___ RAW DATA

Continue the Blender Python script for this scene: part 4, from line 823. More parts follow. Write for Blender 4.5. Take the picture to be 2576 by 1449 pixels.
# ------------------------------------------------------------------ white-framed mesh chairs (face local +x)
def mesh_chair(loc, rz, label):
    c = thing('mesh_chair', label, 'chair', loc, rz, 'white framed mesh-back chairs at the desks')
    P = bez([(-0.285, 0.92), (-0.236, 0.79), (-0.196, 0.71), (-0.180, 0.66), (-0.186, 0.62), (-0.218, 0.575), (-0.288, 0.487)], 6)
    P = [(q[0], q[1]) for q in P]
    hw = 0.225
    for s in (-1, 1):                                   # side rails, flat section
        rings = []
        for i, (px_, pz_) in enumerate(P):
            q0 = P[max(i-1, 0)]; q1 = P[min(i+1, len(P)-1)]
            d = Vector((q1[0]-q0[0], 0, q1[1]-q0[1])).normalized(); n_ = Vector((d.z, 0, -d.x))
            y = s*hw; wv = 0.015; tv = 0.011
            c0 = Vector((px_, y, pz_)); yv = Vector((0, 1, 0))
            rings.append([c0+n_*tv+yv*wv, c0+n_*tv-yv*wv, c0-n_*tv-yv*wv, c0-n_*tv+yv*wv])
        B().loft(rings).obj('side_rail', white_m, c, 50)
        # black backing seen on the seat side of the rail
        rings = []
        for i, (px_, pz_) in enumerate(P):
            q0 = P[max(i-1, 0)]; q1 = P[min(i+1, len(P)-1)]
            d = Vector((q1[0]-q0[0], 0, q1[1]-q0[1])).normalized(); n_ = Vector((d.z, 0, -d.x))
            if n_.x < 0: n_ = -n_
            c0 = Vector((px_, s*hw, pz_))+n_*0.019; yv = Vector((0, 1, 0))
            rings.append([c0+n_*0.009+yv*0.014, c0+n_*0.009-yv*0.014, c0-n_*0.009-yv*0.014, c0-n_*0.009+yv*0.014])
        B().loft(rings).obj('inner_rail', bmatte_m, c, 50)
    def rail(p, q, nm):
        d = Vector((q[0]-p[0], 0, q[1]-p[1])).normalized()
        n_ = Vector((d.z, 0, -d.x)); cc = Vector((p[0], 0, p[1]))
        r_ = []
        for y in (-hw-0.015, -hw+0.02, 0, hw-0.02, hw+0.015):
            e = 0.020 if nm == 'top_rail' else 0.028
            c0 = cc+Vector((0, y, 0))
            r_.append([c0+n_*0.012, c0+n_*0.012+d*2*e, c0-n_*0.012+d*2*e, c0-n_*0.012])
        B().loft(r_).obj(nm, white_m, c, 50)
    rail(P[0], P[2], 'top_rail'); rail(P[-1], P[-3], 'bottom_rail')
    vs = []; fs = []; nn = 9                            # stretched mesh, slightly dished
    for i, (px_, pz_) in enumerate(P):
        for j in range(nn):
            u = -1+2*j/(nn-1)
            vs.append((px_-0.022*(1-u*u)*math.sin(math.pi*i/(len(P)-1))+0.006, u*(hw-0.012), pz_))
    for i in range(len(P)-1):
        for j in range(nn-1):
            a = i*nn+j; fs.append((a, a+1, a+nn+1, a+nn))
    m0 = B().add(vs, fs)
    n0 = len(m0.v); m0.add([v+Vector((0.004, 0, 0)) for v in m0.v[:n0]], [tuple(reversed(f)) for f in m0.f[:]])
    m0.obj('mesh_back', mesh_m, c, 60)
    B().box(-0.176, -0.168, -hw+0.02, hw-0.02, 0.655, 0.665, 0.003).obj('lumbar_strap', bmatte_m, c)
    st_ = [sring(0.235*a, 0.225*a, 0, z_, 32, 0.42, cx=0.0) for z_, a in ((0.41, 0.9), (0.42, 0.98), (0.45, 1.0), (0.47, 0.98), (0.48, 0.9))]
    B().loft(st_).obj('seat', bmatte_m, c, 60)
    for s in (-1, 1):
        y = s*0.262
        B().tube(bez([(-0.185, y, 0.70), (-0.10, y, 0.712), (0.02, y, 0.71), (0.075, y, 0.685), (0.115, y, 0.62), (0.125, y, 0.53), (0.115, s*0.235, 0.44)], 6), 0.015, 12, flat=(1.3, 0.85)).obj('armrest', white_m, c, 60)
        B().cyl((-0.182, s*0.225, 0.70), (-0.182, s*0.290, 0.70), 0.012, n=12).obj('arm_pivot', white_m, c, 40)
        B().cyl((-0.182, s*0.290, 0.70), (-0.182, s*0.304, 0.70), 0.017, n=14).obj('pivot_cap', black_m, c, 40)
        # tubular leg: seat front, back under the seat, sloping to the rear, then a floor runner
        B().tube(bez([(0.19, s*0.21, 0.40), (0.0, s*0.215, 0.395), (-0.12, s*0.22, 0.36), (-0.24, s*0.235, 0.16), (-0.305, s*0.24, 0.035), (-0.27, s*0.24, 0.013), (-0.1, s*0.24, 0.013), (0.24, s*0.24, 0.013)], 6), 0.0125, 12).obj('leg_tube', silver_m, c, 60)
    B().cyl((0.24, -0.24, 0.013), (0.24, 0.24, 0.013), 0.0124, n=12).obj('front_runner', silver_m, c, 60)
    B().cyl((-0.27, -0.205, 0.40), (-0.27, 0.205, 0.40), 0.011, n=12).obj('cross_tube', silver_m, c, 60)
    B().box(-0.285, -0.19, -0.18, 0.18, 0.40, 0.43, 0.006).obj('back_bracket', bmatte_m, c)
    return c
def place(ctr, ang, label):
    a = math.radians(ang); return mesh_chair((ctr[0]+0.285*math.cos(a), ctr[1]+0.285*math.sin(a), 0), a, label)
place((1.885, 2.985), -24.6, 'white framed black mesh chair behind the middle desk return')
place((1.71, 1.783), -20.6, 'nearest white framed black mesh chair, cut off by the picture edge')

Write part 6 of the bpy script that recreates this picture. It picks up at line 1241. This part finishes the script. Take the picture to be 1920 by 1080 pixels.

______

#### EXERCISE
Reproduce the records above exactly as they appear.

#### EXERCISE SOLUTION
Continue the Blender Python script for this scene: part 4, from line 823. More parts follow. Write for Blender 4.5. Take the picture to be 2576 by 1449 pixels.
# ------------------------------------------------------------------ white-framed mesh chairs (face local +x)
def mesh_chair(loc, rz, label):
    c = thing('mesh_chair', label, 'chair', loc, rz, 'white framed mesh-back chairs at the desks')
    P = bez([(-0.285, 0.92), (-0.236, 0.79), (-0.196, 0.71), (-0.180, 0.66), (-0.186, 0.62), (-0.218, 0.575), (-0.288, 0.487)], 6)
    P = [(q[0], q[1]) for q in P]
    hw = 0.225
    for s in (-1, 1):                                   # side rails, flat section
        rings = []
        for i, (px_, pz_) in enumerate(P):
            q0 = P[max(i-1, 0)]; q1 = P[min(i+1, len(P)-1)]
            d = Vector((q1[0]-q0[0], 0, q1[1]-q0[1])).normalized(); n_ = Vector((d.z, 0, -d.x))
            y = s*hw; wv = 0.015; tv = 0.011
            c0 = Vector((px_, y, pz_)); yv = Vector((0, 1, 0))
            rings.append([c0+n_*tv+yv*wv, c0+n_*tv-yv*wv, c0-n_*tv-yv*wv, c0-n_*tv+yv*wv])
        B().loft(rings).obj('side_rail', white_m, c, 50)
        # black backing seen on the seat side of the rail
        rings = []
        for i, (px_, pz_) in enumerate(P):
            q0 = P[max(i-1, 0)]; q1 = P[min(i+1, len(P)-1)]
            d = Vector((q1[0]-q0[0], 0, q1[1]-q0[1])).normalized(); n_ = Vector((d.z, 0, -d.x))
            if n_.x < 0: n_ = -n_
            c0 = Vector((px_, s*hw, pz_))+n_*0.019; yv = Vector((0, 1, 0))
            rings.append([c0+n_*0.009+yv*0.014, c0+n_*0.009-yv*0.014, c0-n_*0.009-yv*0.014, c0-n_*0.009+yv*0.014])
        B().loft(rings).obj('inner_rail', bmatte_m, c, 50)
    def rail(p, q, nm):
        d = Vector((q[0]-p[0], 0, q[1]-p[1])).normalized()
        n_ = Vector((d.z, 0, -d.x)); cc = Vector((p[0], 0, p[1]))
        r_ = []
        for y in (-hw-0.015, -hw+0.02, 0, hw-0.02, hw+0.015):
            e = 0.020 if nm == 'top_rail' else 0.028
            c0 = cc+Vector((0, y, 0))
            r_.append([c0+n_*0.012, c0+n_*0.012+d*2*e, c0-n_*0.012+d*2*e, c0-n_*0.012])
        B().loft(r_).obj(nm, white_m, c, 50)
    rail(P[0], P[2], 'top_rail'); rail(P[-1], P[-3], 'bottom_rail')
    vs = []; fs = []; nn = 9                            # stretched mesh, slightly dished
    for i, (px_, pz_) in enumerate(P):
        for j in range(nn):
            u = -1+2*j/(nn-1)
            vs.append((px_-0.022*(1-u*u)*math.sin(math.pi*i/(len(P)-1))+0.006, u*(hw-0.012), pz_))
    for i in range(len(P)-1):
        for j in range(nn-1):
            a = i*nn+j; fs.append((a, a+1, a+nn+1, a+nn))
    m0 = B().add(vs, fs)
    n0 = len(m0.v); m0.add([v+Vector((0.004, 0, 0)) for v in m0.v[:n0]], [tuple(reversed(f)) for f in m0.f[:]])
    m0.obj('mesh_back', mesh_m, c, 60)
    B().box(-0.176, -0.168, -hw+0.02, hw-0.02, 0.655, 0.665, 0.003).obj('lumbar_strap', bmatte_m, c)
    st_ = [sring(0.235*a, 0.225*a, 0, z_, 32, 0.42, cx=0.0) for z_, a in ((0.41, 0.9), (0.42, 0.98), (0.45, 1.0), (0.47, 0.98), (0.48, 0.9))]
    B().loft(st_).obj('seat', bmatte_m, c, 60)
    for s in (-1, 1):
        y = s*0.262
        B().tube(bez([(-0.185, y, 0.70), (-0.10, y, 0.712), (0.02, y, 0.71), (0.075, y, 0.685), (0.115, y, 0.62), (0.125, y, 0.53), (0.115, s*0.235, 0.44)], 6), 0.015, 12, flat=(1.3, 0.85)).obj('armrest', white_m, c, 60)
        B().cyl((-0.182, s*0.225, 0.70), (-0.182, s*0.290, 0.70), 0.012, n=12).obj('arm_pivot', white_m, c, 40)
        B().cyl((-0.182, s*0.290, 0.70), (-0.182, s*0.304, 0.70), 0.017, n=14).obj('pivot_cap', black_m, c, 40)
        # tubular leg: seat front, back under the seat, sloping to the rear, then a floor runner
        B().tube(bez([(0.19, s*0.21, 0.40), (0.0, s*0.215, 0.395), (-0.12, s*0.22, 0.36), (-0.24, s*0.235, 0.16), (-0.305, s*0.24, 0.035), (-0.27, s*0.24, 0.013), (-0.1, s*0.24, 0.013), (0.24, s*0.24, 0.013)], 6), 0.0125, 12).obj('leg_tube', silver_m, c, 60)
    B().cyl((0.24, -0.24, 0.013), (0.24, 0.24, 0.013), 0.0124, n=12).obj('front_runner', silver_m, c, 60)
    B().cyl((-0.27, -0.205, 0.40), (-0.27, 0.205, 0.40), 0.011, n=12).obj('cross_tube', silver_m, c, 60)
    B().box(-0.285, -0.19, -0.18, 0.18, 0.40, 0.43, 0.006).obj('back_bracket', bmatte_m, c)
    return c
def place(ctr, ang, label):
    a = math.radians(ang); return mesh_chair((ctr[0]+0.285*math.cos(a), ctr[1]+0.285*math.sin(a), 0), a, label)
place((1.885, 2.985), -24.6, 'white framed black mesh chair behind the middle desk return')
place((1.71, 1.783), -20.6, 'nearest white framed black mesh chair, cut off by the picture edge')

Write part 6 of the bpy script that recreates this picture. It picks up at line 1241. This part finishes the script. Take the picture to be 1920 by 1080 pixels.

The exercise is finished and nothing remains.